Travelling farther than Penn Yan was not going to be financially sensible for us, and suppose the new place did a mediocre job besides?  Feeling more than a little put out with circumstance we decided to look for a used grinder of some type and if price and condition were favorable we'd buy it and start milling our own feed.

Ta-dah!

The Gehl Mix-All 125!  (pronounced "gale")

Empire Tractor in North Cohocton had just taken it in as a trade for something else.  They said they hadn't seen one on their lot in a few years and we were prepared for all kinds of damage from misuse (because you never know...)  but it was in quite good condition and only needed minor attention to a bearing and a good cleaning inside.  It runs off the PTO of the tractor, so no engine to worry about.  It had been stored inside and had all its parts and the price was pretty good considering a new one goes for 35-40K.  It lacks an owner's manual, but we're looking online.

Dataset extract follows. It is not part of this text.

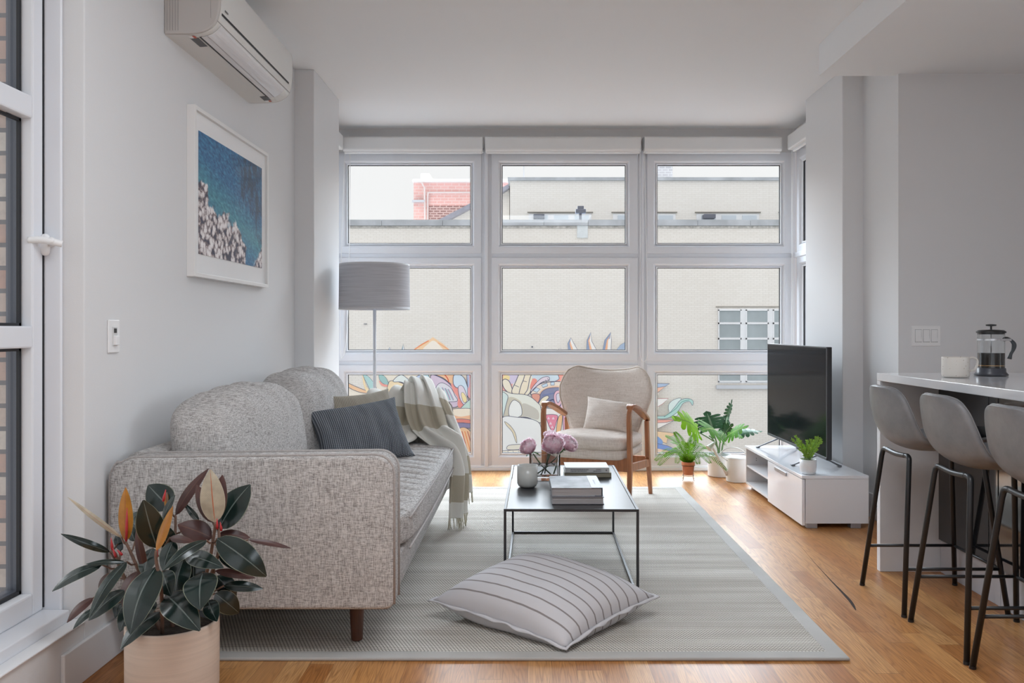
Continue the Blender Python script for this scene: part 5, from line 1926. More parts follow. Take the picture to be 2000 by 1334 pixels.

So, you shovel corn into the hopper......


The cobs go through a hammermill to be crushed into pieces that will go through the proper sized screen and then it dumps into the mixer body.


At this point you would add other things and let it all mix thoroughly before augering it out for bagging or direct feeding.  However, we don't have a way to store the other components in bulk (soybean, distiller's grain, molasses) so we will still have to run to the Mennonite place and buy sufficient quantity each time for the weight of corn we've ground, put everything back in the mixer and then draw it off again as finished feed, but it's an improvement over buying somebody else's bagged feed or spending lots more money and time driving to another mill (assuming we could find one).

So, we drew off the ground corn and bagged it to take and weigh at the Mennonite's place.  I ran the hydraulics and Andy bagged it right in the truck bed.  Why lift bags from the ground if you don't have to?



It does a good job of grinding and we're happy with it....and happy that we don't have to depend on someone else's mill, skill and schedule.